Mais embellir le patrimoine existant pour mieux rendre les centresvilles attractifs, c’est aussi piétonniser les rues, recréer des endroits agréables… Ainsi, à Châteauroux, la place Gambetta, qui était devenue un grand parking, a retrouvé sa vocation initiale de lieu de vie, avec une promenade arborée en son centre et des brumisateurs urbains pour se rafraîchir en été. À La Ciotat, des citoyens ont même pu s’impliquer dans le renouveau de leur centre-ville : ainsi, Simone, 57 ans, qui avec ses voisins, a décidé de peindre des boîtes de conserve de toutes les couleurs et d’y disposer des plantations sur leurs balcons, afin de redonner une âme à leur rue et inviter les piétons à s’y balader. Encore faut-il rendre les coeurs de ville facilement accessibles : à Dijon, la mairie a choisi d’implanter un tramway qui n’entre pas dans le centre mais en fait le tour pour mieux le desservir. De même, à Bayonne, des parkings relais ont été créés et des navettes électriques permettent d’arriver jusqu’au coeur. Dans ces deux villes, les rues du centre sont devenues piétonnes, permettant aux badauds de se promener et de faire du « lèchevitrines » tranquillement.
Des services indispensables
« N’oublions pas qu’à l’origine, les coeurs de nos villes sont des
lieux de vie et d’échange.

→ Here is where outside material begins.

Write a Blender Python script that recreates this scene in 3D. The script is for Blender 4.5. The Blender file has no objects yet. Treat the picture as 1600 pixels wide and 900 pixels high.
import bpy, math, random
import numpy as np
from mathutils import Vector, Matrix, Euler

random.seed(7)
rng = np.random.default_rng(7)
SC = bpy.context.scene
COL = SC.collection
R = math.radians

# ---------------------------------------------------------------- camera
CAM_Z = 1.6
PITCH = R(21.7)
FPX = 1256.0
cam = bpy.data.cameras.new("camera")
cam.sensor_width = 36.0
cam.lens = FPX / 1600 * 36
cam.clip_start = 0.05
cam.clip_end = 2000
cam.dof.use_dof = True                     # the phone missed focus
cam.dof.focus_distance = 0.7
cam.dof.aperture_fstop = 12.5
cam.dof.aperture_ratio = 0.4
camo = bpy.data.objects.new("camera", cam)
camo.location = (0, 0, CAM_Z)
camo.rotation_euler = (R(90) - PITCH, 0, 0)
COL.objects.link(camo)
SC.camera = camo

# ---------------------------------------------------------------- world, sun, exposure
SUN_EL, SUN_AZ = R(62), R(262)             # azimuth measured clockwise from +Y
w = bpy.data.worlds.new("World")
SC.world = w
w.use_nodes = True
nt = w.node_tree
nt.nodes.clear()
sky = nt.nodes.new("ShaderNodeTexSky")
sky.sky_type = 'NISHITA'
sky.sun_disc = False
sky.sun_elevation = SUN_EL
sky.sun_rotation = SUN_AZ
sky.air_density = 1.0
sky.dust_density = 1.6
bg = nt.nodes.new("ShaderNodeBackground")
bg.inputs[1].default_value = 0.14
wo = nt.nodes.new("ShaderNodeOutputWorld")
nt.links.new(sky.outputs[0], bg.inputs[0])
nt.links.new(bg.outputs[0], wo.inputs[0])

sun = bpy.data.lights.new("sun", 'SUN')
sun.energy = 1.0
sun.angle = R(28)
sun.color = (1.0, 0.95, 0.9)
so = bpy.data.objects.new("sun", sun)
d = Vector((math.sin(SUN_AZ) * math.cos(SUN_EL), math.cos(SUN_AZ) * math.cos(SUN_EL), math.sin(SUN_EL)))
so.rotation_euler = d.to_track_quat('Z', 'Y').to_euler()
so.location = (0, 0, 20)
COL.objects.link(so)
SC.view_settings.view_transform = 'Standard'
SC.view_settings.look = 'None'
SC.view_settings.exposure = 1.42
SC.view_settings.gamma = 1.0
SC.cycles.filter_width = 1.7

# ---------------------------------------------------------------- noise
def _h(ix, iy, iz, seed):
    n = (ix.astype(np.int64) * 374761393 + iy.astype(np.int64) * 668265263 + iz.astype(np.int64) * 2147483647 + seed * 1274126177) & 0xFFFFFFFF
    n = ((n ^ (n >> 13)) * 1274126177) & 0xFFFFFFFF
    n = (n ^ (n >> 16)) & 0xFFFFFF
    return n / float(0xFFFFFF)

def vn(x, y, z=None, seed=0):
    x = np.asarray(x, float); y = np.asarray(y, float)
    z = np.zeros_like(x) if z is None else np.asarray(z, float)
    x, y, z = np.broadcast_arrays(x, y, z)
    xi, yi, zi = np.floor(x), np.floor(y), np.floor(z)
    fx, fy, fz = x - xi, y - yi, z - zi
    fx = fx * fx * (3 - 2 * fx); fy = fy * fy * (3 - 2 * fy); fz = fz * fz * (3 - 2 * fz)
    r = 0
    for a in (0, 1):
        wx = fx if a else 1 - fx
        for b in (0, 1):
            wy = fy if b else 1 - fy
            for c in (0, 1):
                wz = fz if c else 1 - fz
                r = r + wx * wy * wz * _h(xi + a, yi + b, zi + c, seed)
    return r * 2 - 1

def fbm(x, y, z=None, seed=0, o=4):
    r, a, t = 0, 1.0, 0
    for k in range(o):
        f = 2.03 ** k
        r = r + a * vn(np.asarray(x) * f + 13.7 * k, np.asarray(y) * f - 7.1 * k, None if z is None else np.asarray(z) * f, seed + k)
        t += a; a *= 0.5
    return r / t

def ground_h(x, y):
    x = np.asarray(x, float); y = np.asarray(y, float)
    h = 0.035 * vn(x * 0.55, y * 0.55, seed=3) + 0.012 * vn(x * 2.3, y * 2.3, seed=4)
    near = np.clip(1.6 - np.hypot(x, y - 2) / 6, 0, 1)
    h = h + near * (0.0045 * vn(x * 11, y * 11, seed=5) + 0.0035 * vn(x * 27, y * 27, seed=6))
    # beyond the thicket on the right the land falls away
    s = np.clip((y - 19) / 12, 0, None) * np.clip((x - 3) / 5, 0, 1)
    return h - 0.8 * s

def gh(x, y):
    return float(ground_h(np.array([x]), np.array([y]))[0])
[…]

Il faut leur redonner cette fonction et permettre à ceux qui viennent en ville de se croiser et se rencontrer », indique Olivier Razemon, auteur de Comment la France a tué ses villes. Aller à son cours de gym, au cinéma, au restaurant, chez le médecin ou à l’école pour y chercher les enfants… autant d’activités qui ont été excentrées les unes des autres, et pour beaucoup, en périphérie. Il est temps de les ramener dans le centre ! Ainsi, nombreuses sont les villes qui envisagent désormais de construire des halles en leur coeur, afin de réimplanter des activités de proximité, qu’elles soient commerciales, comme les ventes de produits locaux, ou culturelles, à l’instar d’expositions, de concerts… À Cahors, la mairie a décidé de créer un complexe cinématographique en centreville, tandis que Strasbourg travaille sur la réimplantation des médecins qui avaient quitté l’hyper-centre en leur proposant des locaux adaptés. Quant à Dieppe, la ville a choisi de rénover son hôpital, situé dans son centre historique, au lieu de l’excentrer. Cette initiative a permis de maintenir la présence des 3000 personnes qui y travaillent. Désormais, ces salariés mais également les visiteurs animent chaque jour le centre-ville : ils font leurs courses, achètent des fleurs et des chocolats pour les malades qu’ils viennent voir, vont au restaurant… bref, font vivre ces commerces.